6-9 August 2009.
Round Table in Subotica City Media Centre gathering around 30 participants, guests from the partner cities Osijek , Mostar and Seged was organized during the traditional celebration of harvest days.
On behalf of the host city Subotica, the key note speaker was Mr. Petar Horvacki, vice Mayor of Subotica, who spoke about multicultural coexistence and more than twenty ethnic minority groups living in Subotica with a long tradition of mutual respect for diversity of their cultural heritage . Duzijanca or the harvest days evolved today to an urban celebration of a traditional rural habit of the local Croats and Bunjevacs – of making the bread of the newly harvested wheat. Cultural events organized in the city streets and the main square are gradually becoming an attraction not only for the local citizens, but also for a number of visitors from the region and abroad. In many ways, the traditional cultural values of national minorities have become a specific attraction that Subotica can offer as an example of good practice in intercultural governance at local level and as an experience to be shared at cross-border and European wide level.
Vice Mayor of the city of Osijek Mr. Ivan Vrdoljak, reiterated the long tradition of cherishing good neighborly and friendly relations with the city of Subotica. Many local organizations, especially of those belonging to national minorities contribute actively to this fruitful co-operation and direct people-to-people exchange. Further efforts should be made to support the co-operation between the local governments and especially to reinforce the role of youth in city to city co-operation Programmes. There are huge potentials for improving cultural and economic links and we still need to invest more efforts to enable the conditions for making them happen.
The city of Mostar was represented by Ms. Anita Simunovic, Head of city department for culture. She addressed the audience expressing readiness to support local initiatives for strengthening the direct links of co-operation between citizens’ groups and minority communities. To this end, local authorities in Mostar, who are probably in a peculiar situation compared with the partners involved in this action since it is a city known as the divided city that should benefit much from exchange of good practice in managing multiethnic local communities. Therefore the project activities envisaged, including this Round Table and the study visit are extremely relevant for all the members of this delegation members, but also for the future contacts we are looking forward to.

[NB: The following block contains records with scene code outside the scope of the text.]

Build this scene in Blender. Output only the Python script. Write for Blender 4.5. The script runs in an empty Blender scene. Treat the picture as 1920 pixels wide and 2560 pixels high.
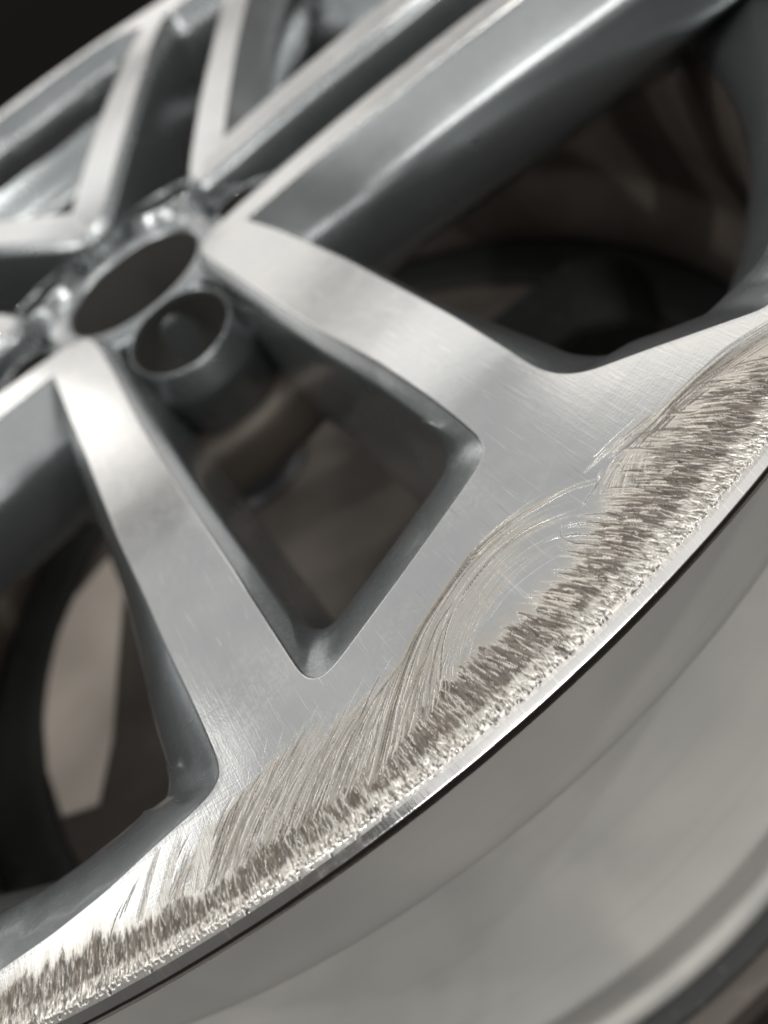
import bpy, bmesh, math, random
import numpy as np
from mathutils import Matrix, Vector
from mathutils.geometry import delaunay_2d_cdt
R_ = math.radians
rng = np.random.default_rng(7)
random.seed(7)
scene = bpy.context.scene
col = scene.collection
ZO = 0.2045                      # height of the wheel face above the bench top

# ------------------------------------------------------------------ camera
cam_d = bpy.data.cameras.new('camera')
cam = bpy.data.objects.new('camera', cam_d); col.objects.link(cam)
RM = [[0.7571096294, -0.4931739835, -0.4284441982],
      [-0.6491489113, -0.4942222544, -0.5782301049],
      [0.0734213867, 0.7159076653, -0.6943237824]]
CP = Vector((-0.0062245675, -0.2970584341, 0.0832495208 + ZO))
m = Matrix(((RM[0][0], -RM[1][0], -RM[2][0]),
            (RM[0][1], -RM[1][1], -RM[2][1]),
            (RM[0][2], -RM[1][2], -RM[2][2]))).to_4x4()
m.translation = CP
cam.matrix_world = m
cam_d.sensor_fit = 'HORIZONTAL'; cam_d.sensor_width = 36.0
cam_d.lens = 1940.439 / 1920 * 36.0
cam_d.clip_start = 0.005; cam_d.clip_end = 200
cam_d.dof.use_dof = True
cam_d.dof.focus_distance = 0.101
cam_d.dof.aperture_fstop = 16
scene.camera = cam

# ------------------------------------------------------------------ world and lamps
world = bpy.data.worlds.new('World'); scene.world = world
world.use_nodes = True
bg = world.node_tree.nodes['Background']
bg.inputs[0].default_value = (1.0, 0.97, 0.93, 1); bg.inputs[1].default_value = 0.15

def area(name, loc, target, sx, sy, power, color=(1, .96, .9), spin=0):
    l = bpy.data.lights.new(name, 'AREA'); l.shape = 'RECTANGLE'; l.size = sx; l.size_y = sy
    l.energy = power; l.color = color
    o = bpy.data.objects.new(name, l); col.objects.link(o)
    d = Vector(target) - Vector(loc)
    q = d.to_track_quat('-Z', 'Y')
    o.matrix_world = Matrix.Translation(loc) @ q.to_matrix().to_4x4() @ Matrix.Rotation(spin, 4, 'Z')
    return o
FC = (0, -.05, ZO)
def polar(az, el, d):
    az, el = R_(az), R_(el)
    return (d * math.cos(el) * math.cos(az), FC[1] + d * math.cos(el) * math.sin(az), ZO + d * math.sin(el))
def lamp(name, az, el, d, sx, sy, radiance, color=(1, .96, .9), spin=0):
    return area(name, polar(az, el, d), FC, sx, sy, radiance * math.pi * sx * sy, color, spin)
lamp('wall_glow_fill', 88, 4, 3.2, 4.6, 1.5, 1.08, (1, .975, .945))  # added area lamps standing in for a bright far wall, for reflections
lamp('wall_glow_fill', 104, 15, 3.0, .95, .85, 1.0, (1, .975, .945))
lamp('wall_glow_fill', 75, 27, 3.0, 1.9, .80, .84, (1, .975, .95))  # added to brighten the far spoke faces
area('overhead_fill', (0, 2.0, 2.6), (0, 2.0, 0), 5.0, 5.4, .54 * math.pi * 5.0 * 5.4, (.97, .99, 1.0))  # unseen soft fill added overhead to lift the grey faces
lamp('ceiling_panel', 131, 45, 2.2, .75, .42, 2.0, (1, .98, .96))
lamp('ceiling_panel', 46, 41, 2.2, .8, .42, .95, (1, .95, .88))
lamp('front_fill', -70, 38, 2.5, 2.6, 1.4, 1.1, (1, .975, .95))  # unseen fill added behind the camera for the barrel and lip
lamp('side_light', 5, 22, 2.4, 1.3, .5, 1.8, (1, .98, .96))
lamp('side_light', 178, 24, 2.4, 1.3, .5, 1.8, (1, .98, .96))
lamp('highlight_strip', 182, 60, 2.0, 1.2, .12, 14, (1, .985, .96), .5)  # unseen strips added for streak highlights on the paint
lamp('highlight_strip', 0, 77, 2.0, 1.2, .14, 26, (1, .98, .95), -.5)  # added overhead to light the pale patch on the bench
lamp('highlight_strip', -88, 28, 2.0, 1.1, .20, 14, (1, .985, .96), .10)  # added to draw a bright streak along the spoke crease
lamp('highlight_strip', -125, 58, 2.0, .9, .14, 14, (1, .985, .96), -.3)
lamp('glint_lamp', 170, 44, 2.2, .07, .07, 700, (1, .98, .95))  # unseen small bright lamps added to make point glints
lamp('glint_lamp', -20, 46, 2.2, .07, .07, 700, (1, .98, .95))

scene.render.engine = 'CYCLES'
scene.cycles.use_denoising = True
scene.cycles.max_bounces = 8
scene.view_settings.view_transform = 'Standard'
scene.view_settings.look = 'None'
scene.view_settings.exposure = 0.0
scene.view_settings.gamma = 1.0

# ------------------------------------------------------------------ helpers
def lk(nt, a, b): nt.links.new(a, b)

def tag(o, label=None, cat=None, group=None, kind=None):
    if label: o['label'] = label
    if cat: o['category'] = cat
    if group: o['group'] = group
    if kind: o['kind'] = kind
    return o

def mesh_obj(name, V, Fc, mat, parent=None, smooth=True, attrs=None, zoff=0.0, link=True):
    me = bpy.data.meshes.new(name)
    V = np.asarray(V, dtype=np.float64).copy()
    V[:, 2] += zoff
    if isinstance(Fc, np.ndarray):
        n, k = Fc.shape
        me.vertices.add(len(V)); me.vertices.foreach_set('co', V.astype(np.float32).ravel())
        me.loops.add(n * k); me.loops.foreach_set('vertex_index', Fc.astype(np.int32).ravel())
        me.polygons.add(n)
        me.polygons.foreach_set('loop_start', np.arange(0, n * k, k, dtype=np.int32))
        me.update(calc_edges=True); me.validate()
    else:
        me.from_pydata(V.tolist(), [], Fc)
        me.update()
    if smooth:
        me.polygons.foreach_set('use_smooth', np.ones(len(me.polygons), dtype=bool))
    if attrs:
        for k, v in attrs.items():
            a = me.attributes.new(k, 'FLOAT', 'POINT'); a.data.foreach_set('value', v.astype(np.float32))
    me.materials.append(mat)
    o = bpy.data.objects.new(name, me)
    if link: col.objects.link(o)
    if parent: o.parent = parent
    return o

def new_mat(name):
    mt = bpy.data.materials.new(name); mt.use_nodes = True
    nt = mt.node_tree; bs = nt.nodes['Principled BSDF']
    return mt, nt, bs

def node(nt, t, **kw):
    n = nt.nodes.new(t)
    for k, v in kw.items():
        if k.startswith('i_'):
            key = k[2:]
            key = int(key) if key.isdigit() else key.replace('_', ' ')
            n.inputs[key].default_value = v
        else: setattr(n, k, v)
    return n

def math_n(nt, op, a, b=None, c=None, clamp=False):
    n = nt.nodes.new('ShaderNodeMath'); n.operation = op; n.use_clamp = clamp
    for i, x in enumerate((a, b, c)):
        if x is None: continue
        if isinstance(x, (int, float)): n.inputs[i].default_value = x
        else: nt.links.new(x, n.inputs[i])
    return n.outputs[0]

def mix_c(nt, f, a, b):
    n = nt.nodes.new('ShaderNodeMix'); n.data_type = 'RGBA'
    if isinstance(f, (int, float)): n.inputs[0].default_value = f
    else: nt.links.new(f, n.inputs[0])
    for i, x in ((6, a), (7, b)):
        if isinstance(x, tuple): n.inputs[i].default_value = (*x, 1)
        else: nt.links.new(x, n.inputs[i])
    return n.outputs[2]

def mix_f(nt, f, a, b):
    n = nt.nodes.new('ShaderNodeMix'); n.data_type = 'FLOAT'
    nt.links.new(f, n.inputs[0])
    for i, x in ((2, a), (3, b)):
        if isinstance(x, (int, float)): n.inputs[i].default_value = x
        else: nt.links.new(x, n.inputs[i])
    return n.outputs[0]

def ramp(nt, src, stops):
    n = nt.nodes.new('ShaderNodeValToRGB'); e = n.color_ramp.elements
    while len(e) < len(stops): e.new(.5)
    for x, (p, c) in zip(e, stops):
        x.position = p; x.color = (c, c, c, 1) if isinstance(c, (int, float)) else (*c, 1)
    nt.links.new(src, n.inputs[0]); return n.outputs[0]

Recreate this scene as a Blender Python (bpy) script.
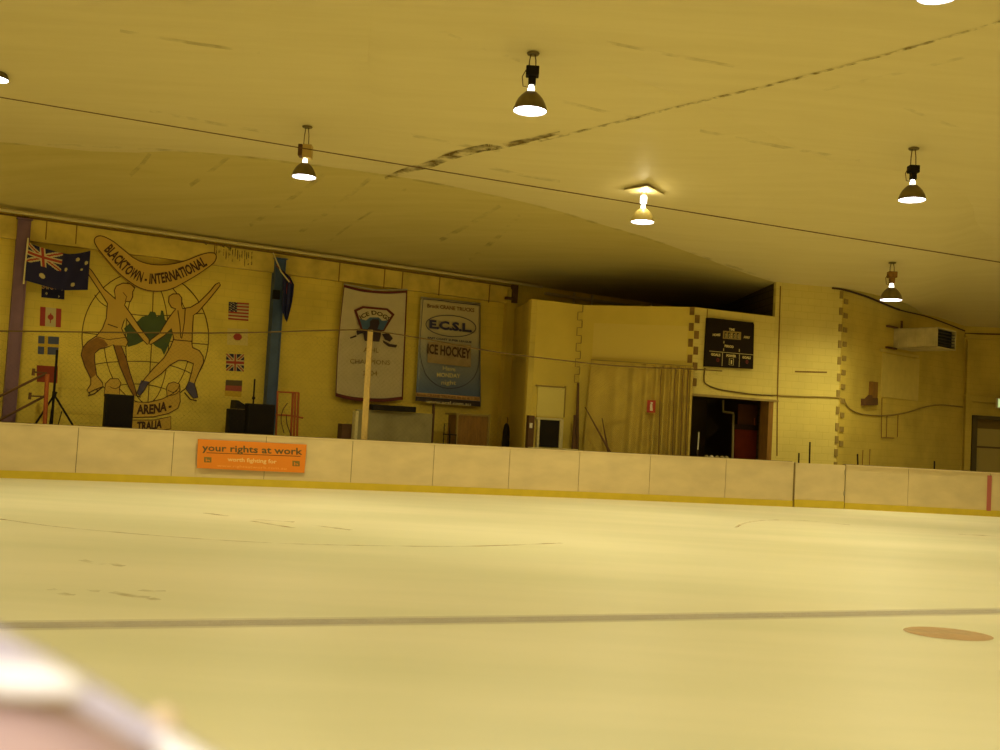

The discussion on preservation of cultural heritage of national minorities, its role in intercultural dialogue and understanding particularly in the process of post-conflict reconciliation in the region, was the main topic of the presentations by participants many of whom visited Subotica for the first time. Harvest days – Duzijanca – were a good opportunity for celebrating cultural diversity and initiating new links between local communities in our region.